= Data =
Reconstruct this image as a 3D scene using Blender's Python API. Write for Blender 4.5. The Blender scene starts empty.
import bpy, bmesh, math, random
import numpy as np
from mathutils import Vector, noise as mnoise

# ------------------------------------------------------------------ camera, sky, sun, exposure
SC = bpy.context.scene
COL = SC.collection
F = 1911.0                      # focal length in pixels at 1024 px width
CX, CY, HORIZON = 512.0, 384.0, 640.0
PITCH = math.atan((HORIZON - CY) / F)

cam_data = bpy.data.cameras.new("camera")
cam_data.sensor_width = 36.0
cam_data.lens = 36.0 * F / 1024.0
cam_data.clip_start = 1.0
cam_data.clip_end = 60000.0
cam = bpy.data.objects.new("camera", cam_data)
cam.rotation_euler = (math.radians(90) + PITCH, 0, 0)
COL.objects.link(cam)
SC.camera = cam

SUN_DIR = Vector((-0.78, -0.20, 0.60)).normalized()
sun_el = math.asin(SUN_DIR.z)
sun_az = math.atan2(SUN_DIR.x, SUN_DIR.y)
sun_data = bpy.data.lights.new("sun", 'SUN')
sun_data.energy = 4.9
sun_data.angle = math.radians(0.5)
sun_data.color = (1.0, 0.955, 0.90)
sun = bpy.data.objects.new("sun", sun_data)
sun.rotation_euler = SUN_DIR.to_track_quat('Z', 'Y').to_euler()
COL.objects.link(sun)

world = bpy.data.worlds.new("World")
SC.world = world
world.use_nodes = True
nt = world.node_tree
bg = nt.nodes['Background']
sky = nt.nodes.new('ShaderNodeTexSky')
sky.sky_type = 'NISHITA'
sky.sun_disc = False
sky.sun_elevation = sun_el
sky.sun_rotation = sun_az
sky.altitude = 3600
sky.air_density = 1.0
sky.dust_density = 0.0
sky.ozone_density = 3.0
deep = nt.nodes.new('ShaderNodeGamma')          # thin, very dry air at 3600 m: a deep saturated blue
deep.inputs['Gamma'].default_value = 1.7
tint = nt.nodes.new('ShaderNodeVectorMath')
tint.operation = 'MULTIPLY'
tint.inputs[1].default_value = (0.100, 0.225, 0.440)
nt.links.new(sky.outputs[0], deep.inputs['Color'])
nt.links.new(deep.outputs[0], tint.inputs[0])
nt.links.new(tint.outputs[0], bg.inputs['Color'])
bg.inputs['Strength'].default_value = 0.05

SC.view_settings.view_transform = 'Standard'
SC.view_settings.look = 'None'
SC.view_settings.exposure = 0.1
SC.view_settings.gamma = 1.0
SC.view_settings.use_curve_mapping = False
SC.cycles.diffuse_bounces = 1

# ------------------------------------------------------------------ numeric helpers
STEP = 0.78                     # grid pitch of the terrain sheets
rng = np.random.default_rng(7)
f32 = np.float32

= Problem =
Quote the entire listing above exactly.

= Answer in full =
Reconstruct this image as a 3D scene using Blender's Python API. Write for Blender 4.5. The Blender scene starts empty.
import bpy, bmesh, math, random
import numpy as np
from mathutils import Vector, noise as mnoise

# ------------------------------------------------------------------ camera, sky, sun, exposure
SC = bpy.context.scene
COL = SC.collection
F = 1911.0                      # focal length in pixels at 1024 px width
CX, CY, HORIZON = 512.0, 384.0, 640.0
PITCH = math.atan((HORIZON - CY) / F)

cam_data = bpy.data.cameras.new("camera")
cam_data.sensor_width = 36.0
cam_data.lens = 36.0 * F / 1024.0
cam_data.clip_start = 1.0
cam_data.clip_end = 60000.0
cam = bpy.data.objects.new("camera", cam_data)
cam.rotation_euler = (math.radians(90) + PITCH, 0, 0)
COL.objects.link(cam)
SC.camera = cam

SUN_DIR = Vector((-0.78, -0.20, 0.60)).normalized()
sun_el = math.asin(SUN_DIR.z)
sun_az = math.atan2(SUN_DIR.x, SUN_DIR.y)
sun_data = bpy.data.lights.new("sun", 'SUN')
sun_data.energy = 4.9
sun_data.angle = math.radians(0.5)
sun_data.color = (1.0, 0.955, 0.90)
sun = bpy.data.objects.new("sun", sun_data)
sun.rotation_euler = SUN_DIR.to_track_quat('Z', 'Y').to_euler()
COL.objects.link(sun)

world = bpy.data.worlds.new("World")
SC.world = world
world.use_nodes = True
nt = world.node_tree
bg = nt.nodes['Background']
sky = nt.nodes.new('ShaderNodeTexSky')
sky.sky_type = 'NISHITA'
sky.sun_disc = False
sky.sun_elevation = sun_el
sky.sun_rotation = sun_az
sky.altitude = 3600
sky.air_density = 1.0
sky.dust_density = 0.0
sky.ozone_density = 3.0
deep = nt.nodes.new('ShaderNodeGamma')          # thin, very dry air at 3600 m: a deep saturated blue
deep.inputs['Gamma'].default_value = 1.7
tint = nt.nodes.new('ShaderNodeVectorMath')
tint.operation = 'MULTIPLY'
tint.inputs[1].default_value = (0.100, 0.225, 0.440)
nt.links.new(sky.outputs[0], deep.inputs['Color'])
nt.links.new(deep.outputs[0], tint.inputs[0])
nt.links.new(tint.outputs[0], bg.inputs['Color'])
bg.inputs['Strength'].default_value = 0.05

SC.view_settings.view_transform = 'Standard'
SC.view_settings.look = 'None'
SC.view_settings.exposure = 0.1
SC.view_settings.gamma = 1.0
SC.view_settings.use_curve_mapping = False
SC.cycles.diffuse_bounces = 1

# ------------------------------------------------------------------ numeric helpers
STEP = 0.78                     # grid pitch of the terrain sheets
rng = np.random.default_rng(7)
f32 = np.float32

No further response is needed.